Профессия налагает отпечаток даже на богатую личность. Физику-теоретику бывает трудно и в «нефизических» сферах жизни обойтись без теорий и классификаций. Известна склонность к этому у Ландау. «Теоретизирование в быту» не было чуждо и Бронштейну. Каждодневно занимаясь тщательным анализом физических ситуаций и стремясь доходить в них до сути, он умел и на жизнь — на поступки и чувства людей — смотреть в ярком свете рационализма, не знающего преград. Порожденные таким взглядом суждения Матвея Петровича бывали иногда весьма резкими, для непривычного человека чуть ли не циничными. Однако на самом деле здесь скорее следовало бы сказать о кинизме. Слова эти эквивалентны только этимологически. Древняя философия, восходящая к Антисфену и Диогену, отличается от ее бытовой версии тем, что неподчинение киников общепринятым нормам основывалось на глубоких размышлениях о смысле « общепринятости ».
Но Матвей Петрович не только умел видеть окружающую реальность в жестком свете логики, он знал еще, что слишком жесткое излучение способно разрушать и убивать. И поэтому рационализм его не был беспредельным. На его палитре человеческих чувств и форм их выражения были очень разные краски, и он свободно ими пользовался. Например, в письме приятелю, жена которого должна была вскоре стать матерью, он вместе с приветом передал ей пожелание «благополучно окотиться», однако позаботился и о том, чтобы молодую мать по возвращению из роддома ждала корзина цветов. Он мог ехидно поддразнивать своих друзей и мог с неожиданной серьезностью сказать: «Это настоящий друг, который не предаст никогда».

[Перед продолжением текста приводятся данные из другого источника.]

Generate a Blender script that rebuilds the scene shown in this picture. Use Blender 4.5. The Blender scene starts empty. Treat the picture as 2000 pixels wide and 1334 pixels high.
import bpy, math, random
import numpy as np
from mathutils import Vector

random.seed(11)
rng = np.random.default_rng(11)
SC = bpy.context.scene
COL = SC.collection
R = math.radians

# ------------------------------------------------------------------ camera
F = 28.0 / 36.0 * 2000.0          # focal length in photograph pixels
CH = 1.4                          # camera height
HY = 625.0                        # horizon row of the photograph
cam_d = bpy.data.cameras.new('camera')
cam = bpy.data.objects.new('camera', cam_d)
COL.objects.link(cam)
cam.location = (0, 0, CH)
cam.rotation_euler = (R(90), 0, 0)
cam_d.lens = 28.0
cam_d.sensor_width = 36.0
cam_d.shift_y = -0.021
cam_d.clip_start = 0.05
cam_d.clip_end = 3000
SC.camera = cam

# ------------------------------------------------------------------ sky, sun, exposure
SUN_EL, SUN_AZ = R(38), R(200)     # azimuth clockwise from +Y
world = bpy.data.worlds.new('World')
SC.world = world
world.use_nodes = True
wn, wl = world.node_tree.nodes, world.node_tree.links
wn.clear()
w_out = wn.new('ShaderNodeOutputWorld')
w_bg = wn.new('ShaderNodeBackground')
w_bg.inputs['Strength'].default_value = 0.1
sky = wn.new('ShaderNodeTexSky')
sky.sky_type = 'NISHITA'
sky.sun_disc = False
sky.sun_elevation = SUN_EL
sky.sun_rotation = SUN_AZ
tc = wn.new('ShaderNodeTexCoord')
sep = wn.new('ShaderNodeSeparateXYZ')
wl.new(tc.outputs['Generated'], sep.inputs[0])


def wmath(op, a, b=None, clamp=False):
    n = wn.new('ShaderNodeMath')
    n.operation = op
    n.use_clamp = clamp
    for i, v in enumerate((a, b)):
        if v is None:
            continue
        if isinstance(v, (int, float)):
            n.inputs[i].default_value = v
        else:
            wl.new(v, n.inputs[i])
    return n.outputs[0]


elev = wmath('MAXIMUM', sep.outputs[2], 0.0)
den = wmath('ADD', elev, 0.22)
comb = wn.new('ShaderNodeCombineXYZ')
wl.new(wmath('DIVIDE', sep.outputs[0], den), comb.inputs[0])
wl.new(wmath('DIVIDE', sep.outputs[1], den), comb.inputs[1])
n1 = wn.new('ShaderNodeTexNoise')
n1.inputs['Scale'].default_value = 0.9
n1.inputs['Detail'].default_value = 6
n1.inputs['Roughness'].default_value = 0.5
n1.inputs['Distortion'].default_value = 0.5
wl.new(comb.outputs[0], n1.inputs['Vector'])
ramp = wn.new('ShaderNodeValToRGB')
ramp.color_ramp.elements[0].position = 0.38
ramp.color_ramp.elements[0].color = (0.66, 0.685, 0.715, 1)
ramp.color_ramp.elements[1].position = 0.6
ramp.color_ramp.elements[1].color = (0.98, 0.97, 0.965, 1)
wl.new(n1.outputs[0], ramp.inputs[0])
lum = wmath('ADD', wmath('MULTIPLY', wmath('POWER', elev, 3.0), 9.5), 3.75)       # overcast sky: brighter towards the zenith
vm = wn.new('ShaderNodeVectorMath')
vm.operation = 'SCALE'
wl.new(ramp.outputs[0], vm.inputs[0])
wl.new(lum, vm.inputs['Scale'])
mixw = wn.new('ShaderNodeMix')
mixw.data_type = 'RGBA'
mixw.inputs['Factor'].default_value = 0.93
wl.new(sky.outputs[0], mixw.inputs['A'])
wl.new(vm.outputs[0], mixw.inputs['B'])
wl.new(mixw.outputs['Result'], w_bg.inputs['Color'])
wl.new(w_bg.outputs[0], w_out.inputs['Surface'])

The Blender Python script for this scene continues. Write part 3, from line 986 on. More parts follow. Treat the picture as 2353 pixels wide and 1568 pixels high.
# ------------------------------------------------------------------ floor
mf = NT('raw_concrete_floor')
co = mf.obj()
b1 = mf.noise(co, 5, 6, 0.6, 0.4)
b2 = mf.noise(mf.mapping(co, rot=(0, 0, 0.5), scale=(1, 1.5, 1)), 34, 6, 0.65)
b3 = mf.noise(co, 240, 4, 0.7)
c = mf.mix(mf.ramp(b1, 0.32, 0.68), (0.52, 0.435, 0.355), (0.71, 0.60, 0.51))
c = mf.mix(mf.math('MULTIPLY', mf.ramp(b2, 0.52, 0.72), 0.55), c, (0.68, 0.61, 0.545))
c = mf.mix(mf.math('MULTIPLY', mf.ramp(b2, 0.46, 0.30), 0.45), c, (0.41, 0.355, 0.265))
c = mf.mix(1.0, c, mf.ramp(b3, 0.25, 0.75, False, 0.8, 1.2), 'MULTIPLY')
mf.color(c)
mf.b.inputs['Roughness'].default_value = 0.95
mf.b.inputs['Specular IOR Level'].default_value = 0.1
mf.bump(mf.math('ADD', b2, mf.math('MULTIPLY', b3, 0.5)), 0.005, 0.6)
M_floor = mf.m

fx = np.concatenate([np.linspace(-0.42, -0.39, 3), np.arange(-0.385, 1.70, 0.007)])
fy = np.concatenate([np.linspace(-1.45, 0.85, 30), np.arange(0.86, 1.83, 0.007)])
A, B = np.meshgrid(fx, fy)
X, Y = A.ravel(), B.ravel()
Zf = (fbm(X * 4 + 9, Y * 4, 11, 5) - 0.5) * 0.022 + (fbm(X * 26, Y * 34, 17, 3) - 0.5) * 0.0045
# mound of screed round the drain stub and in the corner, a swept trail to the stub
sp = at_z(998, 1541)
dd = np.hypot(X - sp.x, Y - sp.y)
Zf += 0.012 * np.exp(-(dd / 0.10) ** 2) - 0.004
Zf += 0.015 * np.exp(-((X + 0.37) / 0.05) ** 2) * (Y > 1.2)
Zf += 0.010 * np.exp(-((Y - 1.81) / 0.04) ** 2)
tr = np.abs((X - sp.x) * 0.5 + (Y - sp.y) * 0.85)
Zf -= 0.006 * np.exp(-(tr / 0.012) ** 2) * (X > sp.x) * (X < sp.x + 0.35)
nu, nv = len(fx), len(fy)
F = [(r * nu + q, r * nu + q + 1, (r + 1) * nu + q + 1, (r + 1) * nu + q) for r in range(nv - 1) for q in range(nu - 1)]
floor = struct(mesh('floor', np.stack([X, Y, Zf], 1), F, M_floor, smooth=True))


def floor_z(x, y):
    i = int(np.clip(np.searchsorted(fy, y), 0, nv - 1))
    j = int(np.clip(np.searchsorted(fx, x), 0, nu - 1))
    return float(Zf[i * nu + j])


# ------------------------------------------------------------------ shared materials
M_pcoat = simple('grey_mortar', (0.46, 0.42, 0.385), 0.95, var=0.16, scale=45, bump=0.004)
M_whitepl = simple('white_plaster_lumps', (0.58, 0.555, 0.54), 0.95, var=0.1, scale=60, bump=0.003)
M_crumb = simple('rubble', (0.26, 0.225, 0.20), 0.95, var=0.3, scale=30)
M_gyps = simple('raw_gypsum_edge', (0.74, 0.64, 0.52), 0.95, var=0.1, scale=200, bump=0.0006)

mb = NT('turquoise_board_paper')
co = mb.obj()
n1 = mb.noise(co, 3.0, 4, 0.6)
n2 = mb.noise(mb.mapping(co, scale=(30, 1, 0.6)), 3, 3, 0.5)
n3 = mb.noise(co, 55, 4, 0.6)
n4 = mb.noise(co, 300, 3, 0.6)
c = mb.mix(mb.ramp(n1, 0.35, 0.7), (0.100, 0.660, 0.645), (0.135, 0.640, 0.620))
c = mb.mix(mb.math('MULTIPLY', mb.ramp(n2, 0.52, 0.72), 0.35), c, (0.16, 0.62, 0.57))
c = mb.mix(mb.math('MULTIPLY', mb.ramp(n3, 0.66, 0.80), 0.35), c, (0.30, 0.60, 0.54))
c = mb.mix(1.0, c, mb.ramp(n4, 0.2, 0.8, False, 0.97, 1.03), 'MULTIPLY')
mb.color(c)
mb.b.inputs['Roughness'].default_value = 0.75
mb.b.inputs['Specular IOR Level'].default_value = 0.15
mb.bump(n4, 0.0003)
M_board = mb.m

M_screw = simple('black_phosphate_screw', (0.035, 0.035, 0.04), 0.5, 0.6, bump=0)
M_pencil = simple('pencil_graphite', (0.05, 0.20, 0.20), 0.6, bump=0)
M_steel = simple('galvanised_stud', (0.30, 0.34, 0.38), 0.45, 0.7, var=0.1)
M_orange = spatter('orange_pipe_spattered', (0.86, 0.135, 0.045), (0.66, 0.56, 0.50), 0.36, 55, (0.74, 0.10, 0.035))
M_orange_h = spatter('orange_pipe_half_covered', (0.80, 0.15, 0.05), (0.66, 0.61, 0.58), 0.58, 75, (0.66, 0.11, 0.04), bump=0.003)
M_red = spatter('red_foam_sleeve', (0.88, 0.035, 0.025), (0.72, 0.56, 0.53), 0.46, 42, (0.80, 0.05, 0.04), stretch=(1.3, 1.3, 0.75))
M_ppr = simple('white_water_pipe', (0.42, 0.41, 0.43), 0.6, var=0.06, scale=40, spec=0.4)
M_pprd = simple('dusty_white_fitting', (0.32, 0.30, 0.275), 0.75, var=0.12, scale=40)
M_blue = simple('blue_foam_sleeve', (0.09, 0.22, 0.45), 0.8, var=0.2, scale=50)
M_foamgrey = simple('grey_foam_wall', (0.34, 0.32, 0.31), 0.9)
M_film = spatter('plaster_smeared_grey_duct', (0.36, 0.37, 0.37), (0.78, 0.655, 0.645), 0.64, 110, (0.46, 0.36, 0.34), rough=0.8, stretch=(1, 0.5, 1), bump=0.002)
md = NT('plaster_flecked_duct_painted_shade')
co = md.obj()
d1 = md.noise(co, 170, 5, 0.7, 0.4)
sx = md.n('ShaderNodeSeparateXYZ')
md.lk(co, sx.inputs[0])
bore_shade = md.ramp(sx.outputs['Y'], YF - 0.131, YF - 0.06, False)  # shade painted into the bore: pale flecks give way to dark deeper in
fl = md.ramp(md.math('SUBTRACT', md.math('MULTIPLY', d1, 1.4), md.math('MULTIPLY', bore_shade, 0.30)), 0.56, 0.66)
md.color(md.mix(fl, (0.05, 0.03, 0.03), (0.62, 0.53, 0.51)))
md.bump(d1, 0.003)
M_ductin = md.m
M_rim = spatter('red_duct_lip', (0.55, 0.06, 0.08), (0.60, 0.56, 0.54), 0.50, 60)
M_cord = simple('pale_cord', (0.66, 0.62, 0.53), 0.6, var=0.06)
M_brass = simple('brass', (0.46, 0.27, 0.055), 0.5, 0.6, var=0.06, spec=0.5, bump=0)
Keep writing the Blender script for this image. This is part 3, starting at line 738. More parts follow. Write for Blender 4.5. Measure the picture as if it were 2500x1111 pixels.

Людям, живущим напряженной интеллектуальной жизнью, постоянно имеющим дело с теоретическими абстракциями, бывает свойственна некоторая если не оторванность, то отделенность от реальной жизни. Матвей Петрович чувствовал себя как дома в теоретических эмпиреях, жил там, а не просто витал. Но и эмпирическая действительность была для него неустранимой компонентой жизни. Безрассудной его смелость не была. Смелость мысли, слова и поступка у него помнила о мире, в котором она действовала.
Знавшие Матвея Петровича наряду с его интеллектуальными качествами или даже прежде них единодушно отмечают его моральную чистоту. Пожалуй, только для этого качества в личности М. П. не найти сопряженного, парного. Надо только уточнить формы проявления его морали. Она была высокой, но не деспотичной. Бронштейн был, в сущности, очень терпим к людям (по мнению Ландау — даже слишком, и по этому поводу употреблялось прозвище «Аббатик»). Эта терпимость основывалась на глубоком понимании разнообразия людской породы. М. П., например, не судил человека строго, если видел, что тот имморален — не нарушает, а просто не замечает неписаных законов, находится вне их (как, например, ребенок). Но он был непреклонным, видя морально вменяемого человека, разнообразными (разумеется, уважительными) причинами оправдывающего низкие поступки.